Short task
Collect every line of the records below that contains the word "scene".

Exercise input
--

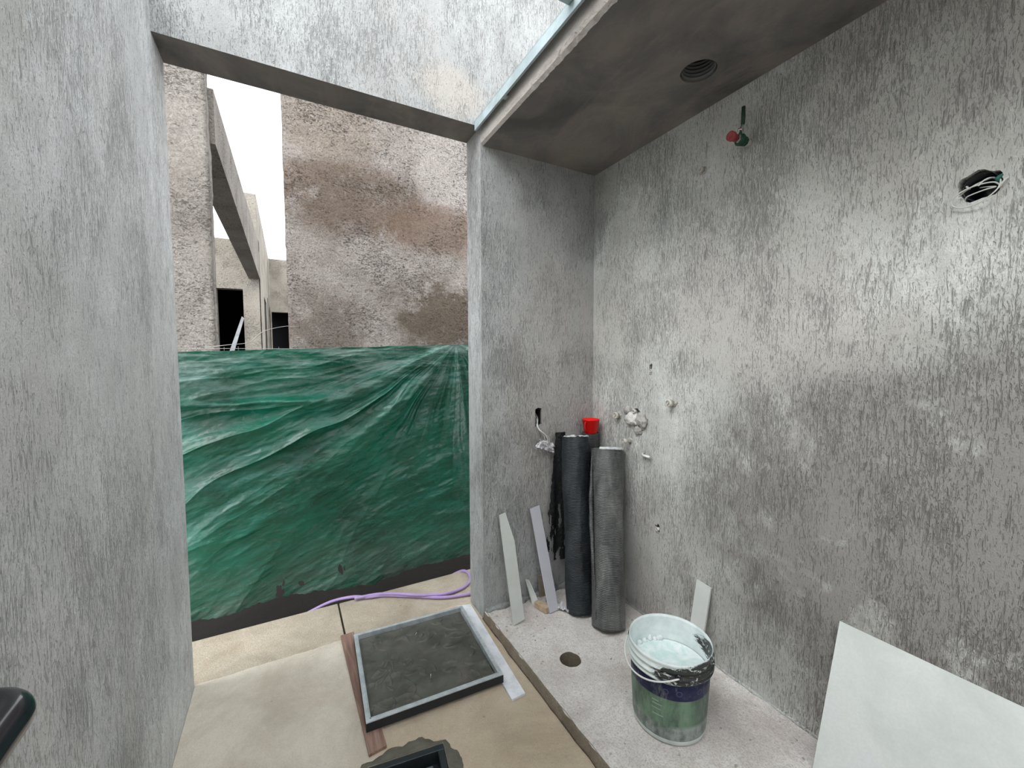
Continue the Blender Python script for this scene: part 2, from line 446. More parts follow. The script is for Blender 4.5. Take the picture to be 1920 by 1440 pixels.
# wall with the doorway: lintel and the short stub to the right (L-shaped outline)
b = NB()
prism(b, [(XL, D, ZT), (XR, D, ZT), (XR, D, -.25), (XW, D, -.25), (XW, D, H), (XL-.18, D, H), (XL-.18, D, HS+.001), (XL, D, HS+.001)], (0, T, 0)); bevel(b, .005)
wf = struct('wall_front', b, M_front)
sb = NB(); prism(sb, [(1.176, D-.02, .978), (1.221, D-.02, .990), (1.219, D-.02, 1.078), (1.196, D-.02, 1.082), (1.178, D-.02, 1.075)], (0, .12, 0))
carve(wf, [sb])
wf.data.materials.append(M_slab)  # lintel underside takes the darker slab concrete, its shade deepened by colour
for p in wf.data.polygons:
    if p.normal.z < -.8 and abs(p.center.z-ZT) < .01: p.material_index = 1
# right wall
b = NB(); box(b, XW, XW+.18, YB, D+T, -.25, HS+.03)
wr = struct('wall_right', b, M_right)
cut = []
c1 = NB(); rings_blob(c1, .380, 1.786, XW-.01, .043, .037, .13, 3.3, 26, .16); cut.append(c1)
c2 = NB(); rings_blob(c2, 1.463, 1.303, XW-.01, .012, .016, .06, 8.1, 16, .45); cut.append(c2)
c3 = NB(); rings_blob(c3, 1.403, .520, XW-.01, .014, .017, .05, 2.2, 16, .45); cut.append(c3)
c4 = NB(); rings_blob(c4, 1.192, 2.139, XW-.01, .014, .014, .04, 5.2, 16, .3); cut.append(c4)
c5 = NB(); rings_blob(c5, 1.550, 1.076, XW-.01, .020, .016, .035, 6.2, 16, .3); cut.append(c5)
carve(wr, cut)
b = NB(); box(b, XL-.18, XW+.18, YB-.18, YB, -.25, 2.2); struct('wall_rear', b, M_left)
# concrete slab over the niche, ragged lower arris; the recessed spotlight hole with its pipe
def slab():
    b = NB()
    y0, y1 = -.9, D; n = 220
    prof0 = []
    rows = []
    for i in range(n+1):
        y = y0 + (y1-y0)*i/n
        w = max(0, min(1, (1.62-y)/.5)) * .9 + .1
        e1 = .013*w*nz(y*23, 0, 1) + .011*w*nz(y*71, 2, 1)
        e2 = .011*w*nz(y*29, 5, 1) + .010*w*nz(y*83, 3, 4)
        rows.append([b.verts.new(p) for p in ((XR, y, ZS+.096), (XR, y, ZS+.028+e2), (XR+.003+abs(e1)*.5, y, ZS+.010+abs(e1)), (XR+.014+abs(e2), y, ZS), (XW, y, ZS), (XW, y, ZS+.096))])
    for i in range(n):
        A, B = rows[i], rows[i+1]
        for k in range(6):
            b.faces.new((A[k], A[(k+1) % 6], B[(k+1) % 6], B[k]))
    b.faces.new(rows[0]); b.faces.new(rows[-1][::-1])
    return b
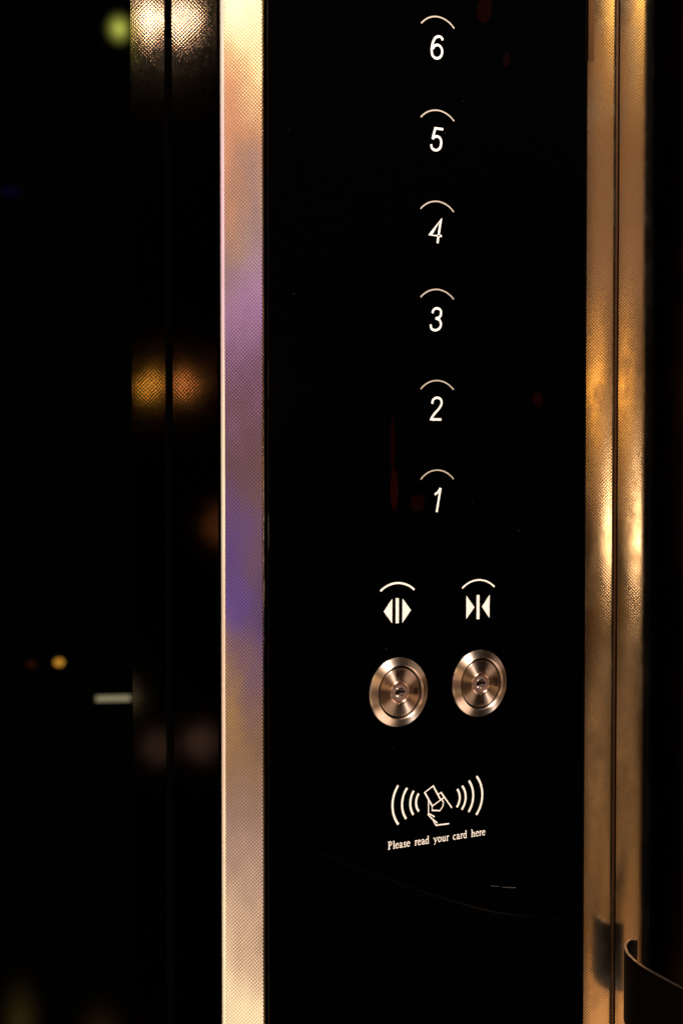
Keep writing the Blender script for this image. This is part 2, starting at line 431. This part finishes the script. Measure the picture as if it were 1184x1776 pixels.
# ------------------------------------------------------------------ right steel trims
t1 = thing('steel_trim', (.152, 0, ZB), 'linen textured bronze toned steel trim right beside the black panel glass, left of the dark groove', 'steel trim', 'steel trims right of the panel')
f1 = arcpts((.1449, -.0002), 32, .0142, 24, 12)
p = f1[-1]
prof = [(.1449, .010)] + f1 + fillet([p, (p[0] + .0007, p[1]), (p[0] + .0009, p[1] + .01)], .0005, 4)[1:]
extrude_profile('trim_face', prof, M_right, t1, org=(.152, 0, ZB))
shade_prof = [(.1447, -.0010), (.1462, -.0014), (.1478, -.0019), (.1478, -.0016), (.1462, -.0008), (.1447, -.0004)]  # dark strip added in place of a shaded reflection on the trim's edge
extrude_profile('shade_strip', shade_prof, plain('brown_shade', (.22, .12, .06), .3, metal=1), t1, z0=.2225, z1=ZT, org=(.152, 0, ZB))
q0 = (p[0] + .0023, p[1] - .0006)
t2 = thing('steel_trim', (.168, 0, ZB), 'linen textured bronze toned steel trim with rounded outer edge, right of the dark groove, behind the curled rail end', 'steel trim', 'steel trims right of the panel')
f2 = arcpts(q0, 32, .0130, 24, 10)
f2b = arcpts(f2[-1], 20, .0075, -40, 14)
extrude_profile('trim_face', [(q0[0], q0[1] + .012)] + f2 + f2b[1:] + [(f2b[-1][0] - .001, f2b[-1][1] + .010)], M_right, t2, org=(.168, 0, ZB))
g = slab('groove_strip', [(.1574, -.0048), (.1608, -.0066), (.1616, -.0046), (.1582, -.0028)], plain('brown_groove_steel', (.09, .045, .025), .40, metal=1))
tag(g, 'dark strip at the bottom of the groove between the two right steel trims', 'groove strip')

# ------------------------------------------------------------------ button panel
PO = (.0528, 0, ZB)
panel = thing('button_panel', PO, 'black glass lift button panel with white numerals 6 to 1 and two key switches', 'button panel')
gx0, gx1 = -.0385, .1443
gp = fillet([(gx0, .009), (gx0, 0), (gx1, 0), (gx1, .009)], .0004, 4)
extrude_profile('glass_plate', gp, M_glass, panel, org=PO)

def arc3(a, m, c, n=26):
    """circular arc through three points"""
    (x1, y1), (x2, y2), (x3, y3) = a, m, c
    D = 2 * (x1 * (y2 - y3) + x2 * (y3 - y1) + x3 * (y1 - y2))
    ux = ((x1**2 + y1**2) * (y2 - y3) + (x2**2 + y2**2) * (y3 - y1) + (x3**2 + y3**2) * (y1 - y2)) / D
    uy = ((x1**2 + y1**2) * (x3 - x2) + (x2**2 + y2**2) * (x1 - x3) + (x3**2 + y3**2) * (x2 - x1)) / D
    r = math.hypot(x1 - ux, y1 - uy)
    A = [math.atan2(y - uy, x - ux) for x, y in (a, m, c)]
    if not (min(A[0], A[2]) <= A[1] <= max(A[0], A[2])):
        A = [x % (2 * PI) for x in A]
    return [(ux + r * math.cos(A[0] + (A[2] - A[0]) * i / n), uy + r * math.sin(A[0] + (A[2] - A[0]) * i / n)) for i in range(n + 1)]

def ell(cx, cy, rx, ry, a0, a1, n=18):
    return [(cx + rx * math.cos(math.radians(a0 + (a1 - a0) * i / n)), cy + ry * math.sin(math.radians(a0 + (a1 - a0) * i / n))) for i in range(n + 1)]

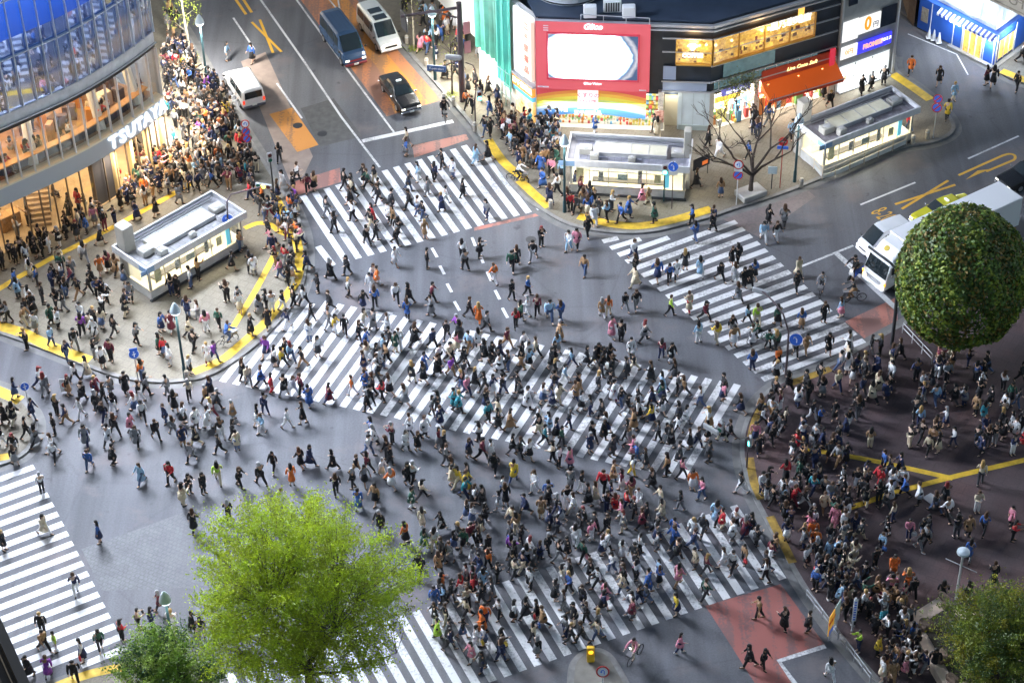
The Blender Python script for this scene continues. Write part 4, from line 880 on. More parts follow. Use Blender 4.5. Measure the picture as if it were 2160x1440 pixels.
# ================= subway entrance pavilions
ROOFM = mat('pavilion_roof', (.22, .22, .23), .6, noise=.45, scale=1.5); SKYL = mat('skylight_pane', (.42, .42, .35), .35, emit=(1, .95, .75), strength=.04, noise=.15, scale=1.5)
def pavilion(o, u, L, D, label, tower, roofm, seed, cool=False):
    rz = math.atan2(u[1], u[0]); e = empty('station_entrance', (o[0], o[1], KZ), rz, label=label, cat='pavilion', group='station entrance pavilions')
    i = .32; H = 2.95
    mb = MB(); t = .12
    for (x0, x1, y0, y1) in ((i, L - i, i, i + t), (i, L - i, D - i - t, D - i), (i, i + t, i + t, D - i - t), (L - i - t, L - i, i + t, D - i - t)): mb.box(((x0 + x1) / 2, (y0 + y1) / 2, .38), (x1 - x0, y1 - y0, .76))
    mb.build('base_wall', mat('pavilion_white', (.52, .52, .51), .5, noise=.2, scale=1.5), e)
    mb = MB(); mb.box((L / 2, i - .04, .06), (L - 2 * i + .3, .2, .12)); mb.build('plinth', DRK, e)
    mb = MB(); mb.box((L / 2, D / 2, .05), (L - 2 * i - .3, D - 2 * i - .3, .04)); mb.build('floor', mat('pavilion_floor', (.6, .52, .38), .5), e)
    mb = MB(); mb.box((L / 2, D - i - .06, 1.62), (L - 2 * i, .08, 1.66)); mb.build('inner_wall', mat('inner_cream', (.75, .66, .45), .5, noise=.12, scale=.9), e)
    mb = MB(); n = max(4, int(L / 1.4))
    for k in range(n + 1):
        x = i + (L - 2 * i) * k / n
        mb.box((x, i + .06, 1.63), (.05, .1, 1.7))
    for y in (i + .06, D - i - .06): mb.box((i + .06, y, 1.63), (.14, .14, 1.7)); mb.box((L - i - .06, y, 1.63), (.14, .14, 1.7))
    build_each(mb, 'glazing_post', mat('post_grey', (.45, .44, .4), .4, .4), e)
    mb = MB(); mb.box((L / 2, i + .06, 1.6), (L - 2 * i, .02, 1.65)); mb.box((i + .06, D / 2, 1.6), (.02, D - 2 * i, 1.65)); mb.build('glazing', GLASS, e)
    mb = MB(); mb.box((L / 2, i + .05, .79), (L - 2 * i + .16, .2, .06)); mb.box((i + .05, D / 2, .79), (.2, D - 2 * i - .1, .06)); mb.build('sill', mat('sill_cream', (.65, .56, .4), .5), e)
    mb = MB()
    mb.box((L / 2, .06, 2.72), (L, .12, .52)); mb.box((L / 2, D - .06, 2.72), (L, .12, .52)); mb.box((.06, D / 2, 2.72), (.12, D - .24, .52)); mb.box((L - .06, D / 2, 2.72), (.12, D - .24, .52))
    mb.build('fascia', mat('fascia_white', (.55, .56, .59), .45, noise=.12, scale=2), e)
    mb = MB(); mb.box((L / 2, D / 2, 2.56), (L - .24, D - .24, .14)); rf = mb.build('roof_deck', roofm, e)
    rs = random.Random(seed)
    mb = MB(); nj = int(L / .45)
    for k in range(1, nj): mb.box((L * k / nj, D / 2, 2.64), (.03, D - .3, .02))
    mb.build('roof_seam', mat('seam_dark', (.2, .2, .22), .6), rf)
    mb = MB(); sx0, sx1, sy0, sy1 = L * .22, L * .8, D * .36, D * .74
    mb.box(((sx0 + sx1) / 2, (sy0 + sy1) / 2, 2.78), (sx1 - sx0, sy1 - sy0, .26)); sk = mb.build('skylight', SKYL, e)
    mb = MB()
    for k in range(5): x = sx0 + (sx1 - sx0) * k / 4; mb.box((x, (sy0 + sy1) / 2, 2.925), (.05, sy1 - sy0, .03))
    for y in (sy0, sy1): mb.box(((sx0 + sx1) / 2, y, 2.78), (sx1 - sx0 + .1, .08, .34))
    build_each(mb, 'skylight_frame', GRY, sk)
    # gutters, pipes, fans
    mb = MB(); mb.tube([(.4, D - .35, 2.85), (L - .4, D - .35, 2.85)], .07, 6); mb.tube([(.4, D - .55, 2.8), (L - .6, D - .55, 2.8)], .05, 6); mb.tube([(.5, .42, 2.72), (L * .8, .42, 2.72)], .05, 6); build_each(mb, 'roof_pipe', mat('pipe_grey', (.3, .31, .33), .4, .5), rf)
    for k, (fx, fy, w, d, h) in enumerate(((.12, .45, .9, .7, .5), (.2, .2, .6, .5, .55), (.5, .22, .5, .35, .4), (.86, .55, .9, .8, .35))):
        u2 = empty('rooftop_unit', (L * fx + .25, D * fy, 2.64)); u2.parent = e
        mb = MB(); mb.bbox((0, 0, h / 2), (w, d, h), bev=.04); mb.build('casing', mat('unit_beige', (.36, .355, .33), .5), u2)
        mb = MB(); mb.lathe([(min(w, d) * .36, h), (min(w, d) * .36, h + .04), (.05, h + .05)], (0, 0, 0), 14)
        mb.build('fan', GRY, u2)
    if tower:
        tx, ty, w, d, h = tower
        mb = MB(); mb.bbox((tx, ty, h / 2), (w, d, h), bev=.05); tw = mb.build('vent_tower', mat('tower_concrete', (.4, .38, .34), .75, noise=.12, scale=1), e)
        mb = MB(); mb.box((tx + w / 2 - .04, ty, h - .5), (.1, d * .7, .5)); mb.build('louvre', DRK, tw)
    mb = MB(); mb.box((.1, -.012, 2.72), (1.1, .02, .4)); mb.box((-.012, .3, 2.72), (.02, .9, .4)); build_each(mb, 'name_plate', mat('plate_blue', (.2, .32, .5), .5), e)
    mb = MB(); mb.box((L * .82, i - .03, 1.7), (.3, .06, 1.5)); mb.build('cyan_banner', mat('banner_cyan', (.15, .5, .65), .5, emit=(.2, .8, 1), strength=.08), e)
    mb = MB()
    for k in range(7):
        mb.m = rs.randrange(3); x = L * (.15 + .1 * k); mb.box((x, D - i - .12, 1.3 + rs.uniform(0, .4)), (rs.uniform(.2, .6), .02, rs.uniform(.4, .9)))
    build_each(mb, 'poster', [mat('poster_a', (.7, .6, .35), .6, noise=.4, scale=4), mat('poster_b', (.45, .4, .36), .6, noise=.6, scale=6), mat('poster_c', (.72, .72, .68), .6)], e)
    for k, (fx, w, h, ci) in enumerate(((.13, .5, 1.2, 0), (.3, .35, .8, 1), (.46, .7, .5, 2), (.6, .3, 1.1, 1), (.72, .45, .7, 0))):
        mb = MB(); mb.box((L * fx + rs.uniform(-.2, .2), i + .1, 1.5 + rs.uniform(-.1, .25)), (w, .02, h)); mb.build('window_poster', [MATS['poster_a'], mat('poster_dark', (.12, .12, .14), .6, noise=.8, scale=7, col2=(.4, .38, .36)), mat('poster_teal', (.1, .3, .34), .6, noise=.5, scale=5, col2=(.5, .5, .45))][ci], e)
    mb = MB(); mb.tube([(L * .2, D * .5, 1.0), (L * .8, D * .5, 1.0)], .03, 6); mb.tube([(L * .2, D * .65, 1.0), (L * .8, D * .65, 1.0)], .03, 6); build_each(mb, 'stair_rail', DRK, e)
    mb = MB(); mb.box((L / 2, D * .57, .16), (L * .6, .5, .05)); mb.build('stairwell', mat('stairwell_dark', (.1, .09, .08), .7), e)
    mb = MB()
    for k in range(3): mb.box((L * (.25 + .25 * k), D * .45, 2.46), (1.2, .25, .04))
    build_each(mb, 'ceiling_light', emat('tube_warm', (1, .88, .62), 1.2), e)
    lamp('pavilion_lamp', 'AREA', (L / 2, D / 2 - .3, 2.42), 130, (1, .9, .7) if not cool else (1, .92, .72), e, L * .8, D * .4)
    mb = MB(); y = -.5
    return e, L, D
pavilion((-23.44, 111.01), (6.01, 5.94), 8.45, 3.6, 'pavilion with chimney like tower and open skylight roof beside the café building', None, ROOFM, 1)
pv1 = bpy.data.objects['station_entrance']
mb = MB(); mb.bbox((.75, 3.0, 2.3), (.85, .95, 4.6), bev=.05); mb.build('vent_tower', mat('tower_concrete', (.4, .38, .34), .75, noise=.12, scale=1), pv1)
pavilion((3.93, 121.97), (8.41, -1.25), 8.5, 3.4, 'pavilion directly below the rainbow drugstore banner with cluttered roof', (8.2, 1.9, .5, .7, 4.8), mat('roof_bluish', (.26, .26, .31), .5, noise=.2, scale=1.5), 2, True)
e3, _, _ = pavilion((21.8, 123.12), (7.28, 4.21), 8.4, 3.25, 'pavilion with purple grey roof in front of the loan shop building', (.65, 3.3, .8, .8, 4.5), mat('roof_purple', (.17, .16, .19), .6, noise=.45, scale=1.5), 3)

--

Task output
Continue the Blender Python script for this scene: part 2, from line 446. More parts follow. The script is for Blender 4.5. Take the picture to be 1920 by 1440 pixels.
The Blender Python script for this scene continues. Write part 4, from line 880 on. More parts follow. Use Blender 4.5. Measure the picture as if it were 2160x1440 pixels.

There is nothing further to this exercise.